There is often some posturing and trash-talking before the fisticuffs begin in a Louis L'Amour, and this is no exception. The Number Two Bad Guy - with a name like Stud Pelly, of course he's a bad guy - starts it off, saying "Hell, there's that horse thief's boy! Looks as if they're weaving a rope for you, boy, just like for your pa." The next move is Chancy’s. He takes off his guns and hands them to a bystander, not saying a word as he does so. Pretty standard stuff, so far. Pelly responds: "You don't really mean you're goin' to try and fight me?" Up to this point, it's all gone according to Hoyle, and perhaps the next line is the misguided result of Louis realizing that he needs to be a bit more creative. Whatever the reason, Stud Pelly improbably continues his taunts with "You're not somebody to fight, you're somebody to spank!"
Louis, Louis, Louis! Is that the best you can do? We paid 95 cents and read 147 pages to get to this point. Why would Louis L'Amour drop such a terrible line into the text here? After all, fist fights are part of L'Amour's bread and butter; they're classic set pieces in his books. We've come to expect and relish these moments, and maybe even to learn a bit about street-fighting in the process, given Louis's legitimate background as a brawler and boxer himself. Sadly, at a critical moment in this novel, Louis misfires badly. Spanking? Seriously? And yet there it is on the page, not once, but twice, because what does Chancy say in response? He says "Spank me, then.” Thankfully, at this point, the posturing is over and the brawl can begin.
Perhaps given his breakneck writing schedule and his self-confessed tendency to write in a stream-of-conscious style, we must forgive Louis his occasional slip-ups. In fact, it wouldn't really be a Louis L’Amour if there wasn't at least one major continuity problem. In this novel, there are at least four, truly an embarrassment of riches. The first one comes when Chancy gets lured into a trap by a bad-news redhead (minor points lost for the unimaginative name "Queenie") and dry-gulched by a band of cattle thieves. Chancy is clubbed unconscious with a gun and left for dead a few miles from his cattle herd. We wonder, why didn't they just shoot him dead then and there? Anyway, when Chancy wakes up, he finds he has been rescued by an Indian named Jim Bigbear, who quickly becomes his sidekick, and they take off after the herd and the cattle thieves. Then the timeline falls apart. How long could Chancy have been unconscious before Bigbear finds him? A day or two, maybe? But on the first day of the chase, we learn that Chancy and Jim cover as much ground as the herd covered in four days - so it must be that Chancy had been unconscious for at least three days. Then the next day, they gain two more days on the herd. That makes it five days being unconscious, right? Ah, no - the next day we learn that the herd is still five days ahead. That means the herd had a ten-day lead on Chancy after he woke up with his sore head. Unconscious for ten days? Hmm . . . .

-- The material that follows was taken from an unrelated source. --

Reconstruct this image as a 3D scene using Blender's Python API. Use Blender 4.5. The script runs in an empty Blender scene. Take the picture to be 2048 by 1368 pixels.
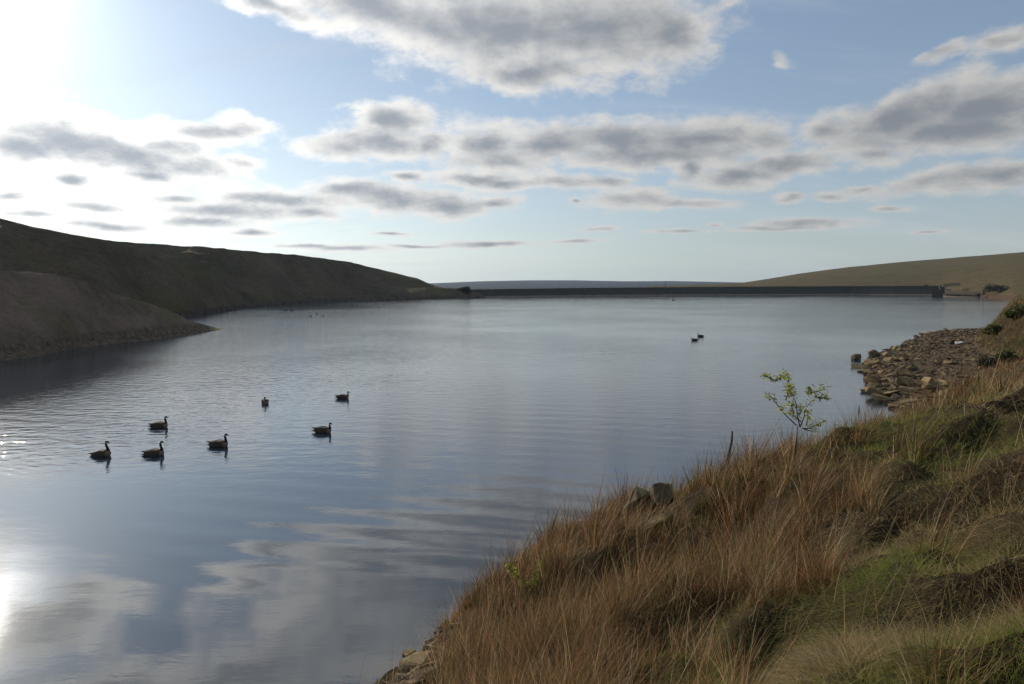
import bpy, bmesh, math, random
import numpy as np
from mathutils import Vector, Matrix, noise as mnoise
random.seed(7); RNG = np.random.default_rng(7)
R = math.radians
scn = bpy.context.scene
COL = scn.collection

# ------------------------------------------------------------------ camera
CAM_H = 6.0; FPX = 1400.0; PITCH = math.atan(111 / 1400)
cd = bpy.data.cameras.new('camera'); cam = bpy.data.objects.new('camera', cd); COL.objects.link(cam)
cd.sensor_width = 36; cd.lens = 36 * FPX / 2048; cd.clip_start = 0.05; cd.clip_end = 60000
cam.location = (0, 0, CAM_H); cam.rotation_euler = (math.pi / 2 - PITCH, 0, 0)
scn.camera = cam
sp, cp = math.sin(PITCH), math.cos(PITCH)

def ray(px, py):
    x = (px - 1024) / FPX; y = -(py - 684) / FPX
    return Vector((x, cp + y * sp, -sp + y * cp))
def P(px, py, z=0.0):
    d = ray(px, py); t = (z - CAM_H) / d.z
    return Vector((d.x * t, d.y * t, z))
def PD(px, py, D):
    d = ray(px, py); t = D / d.y
    return Vector((d.x * t, D, CAM_H + d.z * t))

# ------------------------------------------------------------------ light
SUN_AZ, SUN_EL = R(-38.5), R(20.5)            # azimuth measured from +Y towards +X
sdir = Vector((math.sin(SUN_AZ) * math.cos(SUN_EL), math.cos(SUN_AZ) * math.cos(SUN_EL), math.sin(SUN_EL)))
ld = bpy.data.lights.new('sun', 'SUN'); lo = bpy.data.objects.new('sun', ld); COL.objects.link(lo)
ld.energy = 4.3; ld.angle = R(0.55); ld.color = (1.0, 0.83, 0.62)
lo.rotation_euler = sdir.to_track_quat('Z', 'Y').to_euler(); lo.location = (-40, 50, 40)
scn.view_settings.view_transform = 'Standard'; scn.view_settings.look = 'None'
scn.view_settings.exposure = 0.0; scn.view_settings.gamma = 1.0
scn.render.engine = 'CYCLES'
scn.cycles.max_bounces = 6; scn.cycles.transparent_max_bounces = 8
scn.cycles.use_denoising = True; scn.cycles.denoising_input_passes = 'RGB_ALBEDO_NORMAL'; scn.cycles.denoising_prefilter = 'ACCURATE'
scn.cycles.sample_clamp_indirect = 6

# ------------------------------------------------------------------ node helpers
class NT:
    def __init__(s, tree): s.t = tree; tree.nodes.clear()
    def n(s, typ, **kw):
        nd = s.t.nodes.new(typ)
        for k, v in kw.items(): setattr(nd, k, v)
        return nd
    def link(s, a, b): s.t.links.new(a, b)
    def put(s, sock, v):
        if isinstance(v, bpy.types.NodeSocket): s.t.links.new(v, sock)
        elif v is not None: sock.default_value = v
    def math(s, op, a, b=None, c=None, clamp=False):
        nd = s.n('ShaderNodeMath', operation=op, use_clamp=clamp)
        s.put(nd.inputs[0], a)
        if b is not None: s.put(nd.inputs[1], b)
        if c is not None: s.put(nd.inputs[2], c)
        return nd.outputs[0]
    def vm(s, op, a, b=None, scale=None):
        nd = s.n('ShaderNodeVectorMath', operation=op)
        s.put(nd.inputs[0], a)
        if b is not None: s.put(nd.inputs[1], b)
        if scale is not None: s.put(nd.inputs['Scale'], scale)
        return nd.outputs['Value'] if op in ('LENGTH', 'DOT_PRODUCT', 'DISTANCE') else nd.outputs[0]
    def noise(s, vec, scale, detail=4, rough=0.5, dist=0.0, color=False):
        nd = s.n('ShaderNodeTexNoise'); nd.inputs['Scale'].default_value = scale
        nd.inputs['Detail'].default_value = detail; nd.inputs['Roughness'].default_value = rough
        nd.inputs['Distortion'].default_value = dist
        if vec is not None: s.link(vec, nd.inputs['Vector'])
        return nd.outputs['Color' if color else 'Fac']
    def mapr(s, v, a, b, c=0.0, d=1.0, smooth=False):
        nd = s.n('ShaderNodeMapRange', interpolation_type='SMOOTHSTEP' if smooth else 'LINEAR')
        s.put(nd.inputs[0], v)
        for i, x in zip((1, 2, 3, 4), (a, b, c, d)): s.put(nd.inputs[i], x)
        return nd.outputs[0]
    def mix(s, f, a, b, mode='MIX'):
        nd = s.n('ShaderNodeMix', data_type='RGBA', blend_type=mode)
        s.put(nd.inputs[0], f); s.put(nd.inputs[6], col(a)); s.put(nd.inputs[7], col(b))
        return nd.outputs[2]
    def ramp(s, f, stops):
        nd = s.n('ShaderNodeValToRGB'); cr = nd.color_ramp
        while len(cr.elements) < len(stops): cr.elements.new(0.5)
        for e, (p, c) in zip(cr.elements, stops): e.position = p; e.color = col(c)
        s.put(nd.inputs[0], f); return nd.outputs[0]
def col(c):
    if isinstance(c, tuple) and len(c) == 3: return (*c, 1.0)
    return c

# ------------------------------------------------------------------ world: sky with clouds, anchored to directions
SKY_STR = 0.1
world = bpy.data.worlds.new('World'); scn.world = world; world.use_nodes = True
w = NT(world.node_tree)
tc = w.n('ShaderNodeTexCoord')
D0 = w.vm('NORMALIZE', tc.outputs['Generated'])
sep = w.n('ShaderNodeSeparateXYZ'); w.link(D0, sep.inputs[0])
az = w.math('ARCTAN2', sep.outputs[0], sep.outputs[1])
el = w.math('ARCSINE', sep.outputs[2])
sky = w.n('ShaderNodeTexSky', sky_type='NISHITA'); sky.sun_disc = False
sky.sun_elevation = SUN_EL; sky.sun_rotation = SUN_AZ
sky.altitude = 300; sky.air_density = 1.0; sky.dust_density = 0.35; sky.ozone_density = 1.2
CL = [  # cloud masses: centre x, y, radius x, y, tilt
 (740,12,260,62,-12),(1000,60,300,105,-5),(1200,60,200,105,0),(1060,145,150,42,0),(540,5,170,38,-14),(900,-70,460,110,0),(1340,60,90,70,0),
 (700,-190,400,110,-8),(420,-300,330,90,-8),(1150,-190,260,90,0),(60,-130,140,80,0),(120,-330,220,90,0),(-260,-40,200,90,0),(-300,250,260,60,0),
 (120,280,190,70,-10),(240,305,230,58,-9),(30,290,130,62,0),(370,328,100,26,-12),(140,362,45,15,0),(25,394,50,13,4),(300,350,65,13,0),(400,322,70,15,-14),
 (480,258,60,24,-3),(410,262,80,24,0),(350,290,70,26,0),(470,325,50,12,0),
 (790,245,100,42,6),(760,290,130,34,0),(690,300,80,22,0),(860,290,50,32,0),
 (970,285,85,42,0),(1110,290,130,44,0),(1250,282,160,48,0),(1400,278,170,44,0),(1330,312,190,26,0),(1000,318,110,26,0),(1510,284,75,24,-3),
 (1570,330,110,24,3),(1480,350,110,32,5),(1380,340,42,32,0),
 (1800,235,180,55,12),(1960,220,200,66,6),(1900,265,260,48,0),(2120,210,180,80,0),(1740,305,50,24,0),(1650,262,60,28,10),(2320,240,200,90,0),
 (1990,352,170,26,3),(1850,370,100,18,6),(2140,350,120,34,0),
 (1975,92,60,20,4),(1880,108,35,16,20),(1577,115,20,11,-25),(1440,12,34,12,20),
 (1130,365,100,15,-3),(1215,365,42,13,0),(950,358,80,12,0),(1010,368,60,10,0),(820,355,40,9,0),
 (790,398,150,26,-2),(900,408,80,20,0),(700,378,80,15,2),(1000,404,42,12,0),(560,400,150,16,0),(460,425,150,16,0),(620,425,60,12,0),(340,400,60,10,0),
 (190,414,80,9,0),(210,450,95,11,-2),(400,444,100,11,0),(500,466,50,6,0),(70,430,90,9,0),
 (1270,400,85,19,3),(1380,408,85,9,-3),(1610,447,100,9,-1),(1560,456,100,6,0),(1360,465,65,5,0),(1430,450,22,5,0),(1780,420,36,7,0),
 (1660,392,34,9,0),(1720,382,30,8,0),(1580,395,32,9,0),(980,488,95,6,1),(1200,457,36,5,0),(1150,483,50,4,0),(700,497,80,5,0),(610,492,60,4,0),
 (1850,463,40,3,0),(830,492,60,4,0),(780,466,40,4,0),(1150,403,12,6,0),
]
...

Continuity error number two involves the rivalry between Chancy's pal, Handy Corbin, and one of the minor bad guys, LaSalle Prince. On page 68, LaSalle Prince enters a restaurant and sits down facing Handy Corbin. It is clear that Prince does not recognize Corbin, or know that he is riding for Chancy. But - spoiler alert - it turns out that Handy Corbin and LaSalle Prince are first cousins, and grew up together (page 117). What’s more, we learn on page 153 that Handy has been hunting Prince for two years, because (pages 160-61) Prince killed Handy's father in a low-down, good-for-nothing way. This is sloppy writing in the extreme. It is way too late in the book for us to find out all this information about two minor characters. Coming so late, there is simply no payoff. Worse yet, it makes the scene in the restaurant on page 68 unbelievable. Prince and Handy would have recognized each other, sitting across the table.

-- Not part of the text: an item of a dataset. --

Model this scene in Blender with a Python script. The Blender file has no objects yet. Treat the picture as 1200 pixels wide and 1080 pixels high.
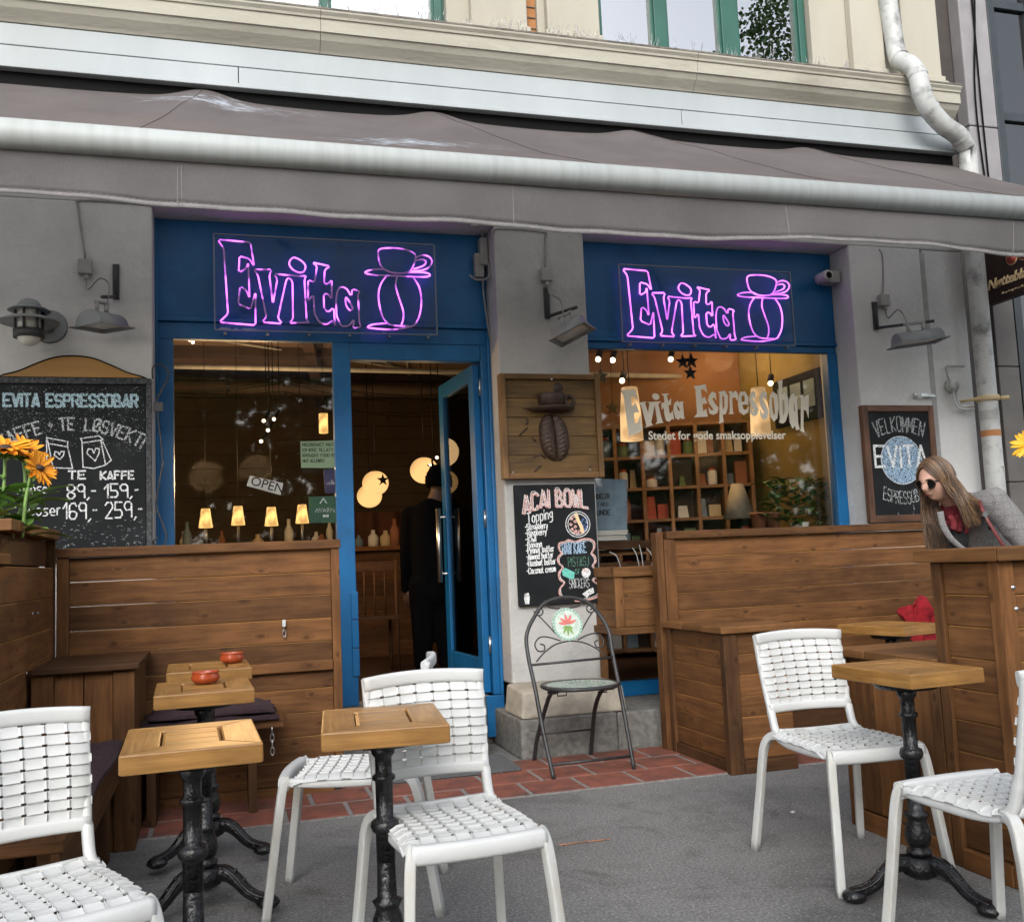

Then there's the reference on page 80 to finding the tracks of two separate Cheyenne war parties. So far, Louis writes, it didn't mean a thing. But we know better, of course. Sure enough, a couple of pages later, someone warns Chancy that the Indians will have his hair if he tries to move into their territory, yet that is exactly what Chancy does when he stakes out his new cattle ranch. So no doubt there is a battle coming with the Cheyenne, right? Wrong. Nothing comes of it. Zip. So why did L'Amour plant the seed? Shoddy work, I'm afraid.

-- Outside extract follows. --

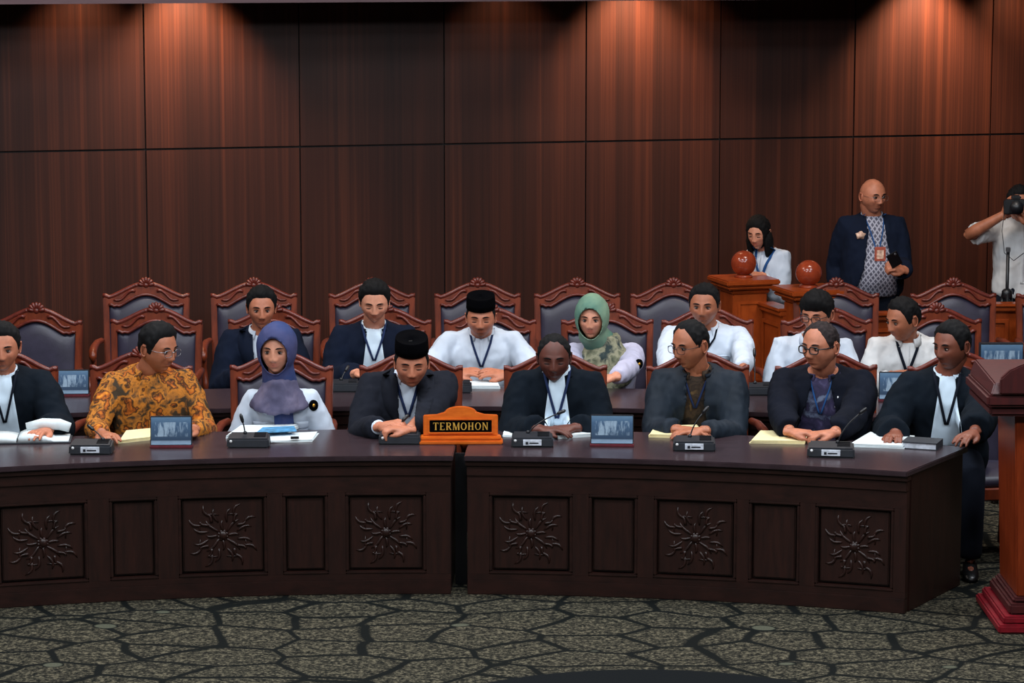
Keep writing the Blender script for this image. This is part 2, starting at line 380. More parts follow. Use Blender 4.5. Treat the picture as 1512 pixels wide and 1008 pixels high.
# ------------------------------------------------------------------ desks
DC = Vector((-.45, 6.62, 0)); DR = 6.6; ZD = .673
def arc(s, off, z): th = s/DR; return Vector((DC.x+(DR+off)*math.sin(th), DC.y+(DR+off)*math.cos(th), z))
def px2s(px, Y=13.35): return DR*math.asin(max(-.95, min(.95, ((px-756)/F*Y-DC.x)/DR)))
def arcbox(mb, s0, s1, o0, o1, z0, z1, n=None, k0=0, k1=0):
    n = n or max(1, int(abs(s1-s0)/.12)); rings = []
    for i in range(n+1):
        s = s0+(s1-s0)*i/n; f = i/n
        rings.append([arc(s+(k0*(1-f)+k1*f)*o, o, z) for o, z in ((o0, z0), (o1, z0), (o1, z1), (o0, z1))])
    mb.loft(rings, True, False)
def carving(u0, z0, hs, hz, off):
    b = MB()
    def P(u, v, d=0): return arc(u0+u*hs, off-d, z0+v*hz)
    def leaf(a, r0, r1, w, d=.006):
        pts = []; rad = []
        for i in range(6):
            f = i/5; r = r0+(r1-r0)*f; aa = a+.25*math.sin(f*3)*.5
            pts.append(P(r*math.cos(aa), r*math.sin(aa), d*.4)); rad.append(w*.8*math.sin(math.pi*(.12+.8*f))+.001)
        b.tube(pts, rad, 6)
    for k in range(8): leaf(k*math.pi/4, .14, .72 if k % 2 else .5, .009)
    for k in range(4):
        a = math.pi/4+k*math.pi/2
        for sg in (-1, 1):
            pts = []
            for i in range(10):
                f = i/9; r = .55+.28*math.sin(f*2.6); aa = a+sg*(.12+.42*f)+sg*.3*f*math.cos(f*5)
                pts.append(P(r*math.cos(aa), r*math.sin(aa), .004))
            b.tube(pts, [.008*(1-.6*i/9) for i in range(10)], 5)
            leaf(a+sg*.5, .45, .92, .009); leaf(a+sg*.28, .7, 1.16, .009)
    b.ell(P(0, 0, .004), (.022, .012, .022), n=10, m=6)
    for k in range(8): b.ell(P(.13*math.cos(k*math.pi/4+.4), .13*math.sin(k*math.pi/4+.4), .003), (.009, .007, .009), n=6, m=4)
    return b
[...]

You might say this is all just quibbling over standard Louis L'Amour editing lapses. But there's one last matter, and here's where I'll make my stand. It is simply not fair for L'Amour to tease us throughout the book with Sackett references, then leave us without any payoff. The first tease comes on page 4, and I quote: "If a Sackett told you that valley was there, it was there," I said, me being kin of theirs, although distant. You throw in a Sackett reference like that in the first chapter, and you can bet you'll see some Sacketts turn up later. And Louis continues the tease. Here's page 19, coming from Kit, the hometown honey (at the time only 15): "Pa wonders why you never called on your kinfolk for help," she said. "Everybody knows the Sacketts. They're fighters.” And sure enough, just when things are getting really thick, Chancy reminds us of his kinfolk, on pages 125-26, when he says "I'm related to the Sacketts. There's a passel of them out in this western country, but they don't know me, nor I them.” And then - nothing. The Sacketts never show up, nor are they referenced again.
So sad. We expect better from Louis in his golden era. But I guess you can’t write a new Western every 120 days or so without turning out one or two that fall short of the mark.
Tim, your treatments of Monsieur L'Amour make me think of Boswell and Johnson. Which one of you is the greater artist?